BEGIN Stored data
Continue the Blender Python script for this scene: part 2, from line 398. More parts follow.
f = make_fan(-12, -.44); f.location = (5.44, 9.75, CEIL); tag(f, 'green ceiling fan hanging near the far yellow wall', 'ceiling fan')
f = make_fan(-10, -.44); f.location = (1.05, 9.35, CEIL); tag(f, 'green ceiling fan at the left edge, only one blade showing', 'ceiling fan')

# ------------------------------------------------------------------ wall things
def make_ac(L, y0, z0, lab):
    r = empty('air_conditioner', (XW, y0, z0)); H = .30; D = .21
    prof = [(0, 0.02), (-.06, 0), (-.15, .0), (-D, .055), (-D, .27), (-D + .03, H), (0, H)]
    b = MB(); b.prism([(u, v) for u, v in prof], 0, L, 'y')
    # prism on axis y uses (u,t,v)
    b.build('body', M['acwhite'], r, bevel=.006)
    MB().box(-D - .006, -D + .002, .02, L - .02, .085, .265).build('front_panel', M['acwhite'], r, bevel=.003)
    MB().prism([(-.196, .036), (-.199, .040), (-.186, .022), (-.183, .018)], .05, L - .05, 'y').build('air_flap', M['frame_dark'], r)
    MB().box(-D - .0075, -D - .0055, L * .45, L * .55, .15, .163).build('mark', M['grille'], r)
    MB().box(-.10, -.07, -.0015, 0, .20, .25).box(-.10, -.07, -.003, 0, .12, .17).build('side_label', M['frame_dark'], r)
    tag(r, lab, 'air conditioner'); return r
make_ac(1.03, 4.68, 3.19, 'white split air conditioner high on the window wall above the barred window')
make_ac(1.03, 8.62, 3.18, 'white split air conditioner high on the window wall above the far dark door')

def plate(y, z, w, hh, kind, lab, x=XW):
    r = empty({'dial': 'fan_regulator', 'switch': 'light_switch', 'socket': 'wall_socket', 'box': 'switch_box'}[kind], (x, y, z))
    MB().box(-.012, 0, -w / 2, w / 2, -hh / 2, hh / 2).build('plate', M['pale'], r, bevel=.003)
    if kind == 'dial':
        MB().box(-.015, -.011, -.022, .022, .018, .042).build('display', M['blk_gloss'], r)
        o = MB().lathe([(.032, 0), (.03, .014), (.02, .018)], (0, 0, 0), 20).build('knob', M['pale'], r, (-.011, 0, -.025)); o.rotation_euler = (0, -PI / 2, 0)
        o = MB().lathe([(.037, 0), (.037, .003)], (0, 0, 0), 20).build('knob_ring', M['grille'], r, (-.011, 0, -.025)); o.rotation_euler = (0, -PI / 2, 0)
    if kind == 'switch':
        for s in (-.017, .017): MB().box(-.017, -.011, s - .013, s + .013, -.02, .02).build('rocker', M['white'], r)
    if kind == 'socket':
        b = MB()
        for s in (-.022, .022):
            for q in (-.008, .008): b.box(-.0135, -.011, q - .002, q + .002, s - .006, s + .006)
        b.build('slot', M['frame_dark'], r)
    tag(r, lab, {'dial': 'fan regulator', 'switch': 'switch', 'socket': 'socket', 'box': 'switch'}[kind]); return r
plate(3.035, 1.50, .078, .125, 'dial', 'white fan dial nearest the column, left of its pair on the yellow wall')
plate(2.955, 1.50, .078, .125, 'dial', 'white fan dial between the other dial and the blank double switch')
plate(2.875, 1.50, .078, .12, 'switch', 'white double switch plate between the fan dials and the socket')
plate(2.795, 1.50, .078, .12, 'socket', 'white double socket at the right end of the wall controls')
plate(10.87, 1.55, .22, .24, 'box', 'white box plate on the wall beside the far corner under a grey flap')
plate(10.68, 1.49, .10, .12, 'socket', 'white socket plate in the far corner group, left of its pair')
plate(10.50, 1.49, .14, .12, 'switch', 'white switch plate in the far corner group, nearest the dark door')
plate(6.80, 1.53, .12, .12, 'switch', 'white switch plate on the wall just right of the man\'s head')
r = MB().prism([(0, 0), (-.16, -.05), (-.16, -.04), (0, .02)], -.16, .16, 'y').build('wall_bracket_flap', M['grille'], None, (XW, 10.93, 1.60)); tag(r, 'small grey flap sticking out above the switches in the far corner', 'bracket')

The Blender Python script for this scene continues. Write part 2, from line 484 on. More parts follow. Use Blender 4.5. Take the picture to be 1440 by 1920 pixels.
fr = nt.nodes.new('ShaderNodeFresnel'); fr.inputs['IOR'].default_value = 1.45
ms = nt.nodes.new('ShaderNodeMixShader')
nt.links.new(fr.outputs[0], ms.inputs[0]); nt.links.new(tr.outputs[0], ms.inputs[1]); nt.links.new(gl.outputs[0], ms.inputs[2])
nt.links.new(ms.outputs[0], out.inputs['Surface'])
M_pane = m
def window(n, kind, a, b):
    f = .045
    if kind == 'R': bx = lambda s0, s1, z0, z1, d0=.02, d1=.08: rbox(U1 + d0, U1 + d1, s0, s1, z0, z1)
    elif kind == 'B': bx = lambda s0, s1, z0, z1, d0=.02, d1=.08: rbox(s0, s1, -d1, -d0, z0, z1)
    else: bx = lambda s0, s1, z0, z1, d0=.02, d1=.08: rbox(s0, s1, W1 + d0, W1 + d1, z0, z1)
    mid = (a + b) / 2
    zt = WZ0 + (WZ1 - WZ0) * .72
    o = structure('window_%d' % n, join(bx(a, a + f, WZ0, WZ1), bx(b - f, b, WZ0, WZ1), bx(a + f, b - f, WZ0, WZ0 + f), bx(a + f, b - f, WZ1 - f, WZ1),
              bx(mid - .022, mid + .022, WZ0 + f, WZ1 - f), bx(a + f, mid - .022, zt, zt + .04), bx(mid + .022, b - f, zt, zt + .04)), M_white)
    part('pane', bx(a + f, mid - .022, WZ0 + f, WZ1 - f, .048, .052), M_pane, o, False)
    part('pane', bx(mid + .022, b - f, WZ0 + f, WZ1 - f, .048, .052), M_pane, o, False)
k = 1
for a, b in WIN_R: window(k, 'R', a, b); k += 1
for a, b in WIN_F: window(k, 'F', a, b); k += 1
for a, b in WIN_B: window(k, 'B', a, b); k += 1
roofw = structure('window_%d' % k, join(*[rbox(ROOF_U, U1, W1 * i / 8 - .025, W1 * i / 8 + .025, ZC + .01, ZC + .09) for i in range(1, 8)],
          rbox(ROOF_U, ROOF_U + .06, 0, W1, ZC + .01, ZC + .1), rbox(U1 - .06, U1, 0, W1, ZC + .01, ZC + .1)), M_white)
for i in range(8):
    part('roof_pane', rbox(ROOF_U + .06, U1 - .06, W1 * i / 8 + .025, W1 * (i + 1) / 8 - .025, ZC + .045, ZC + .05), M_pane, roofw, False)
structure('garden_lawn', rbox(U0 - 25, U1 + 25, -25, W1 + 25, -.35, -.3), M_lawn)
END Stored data
_What the task asks_
Quote the records above exactly, from the first line through the line containing "f = make_fan(-10, -.44);", and nothing more.

_Answer to the task_
Continue the Blender Python script for this scene: part 2, from line 398. More parts follow.
f = make_fan(-12, -.44); f.location = (5.44, 9.75, CEIL); tag(f, 'green ceiling fan hanging near the far yellow wall', 'ceiling fan')
f = make_fan(-10, -.44); f.location = (1.05, 9.35, CEIL); tag(f, 'green ceiling fan at the left edge, only one blade showing', 'ceiling fan')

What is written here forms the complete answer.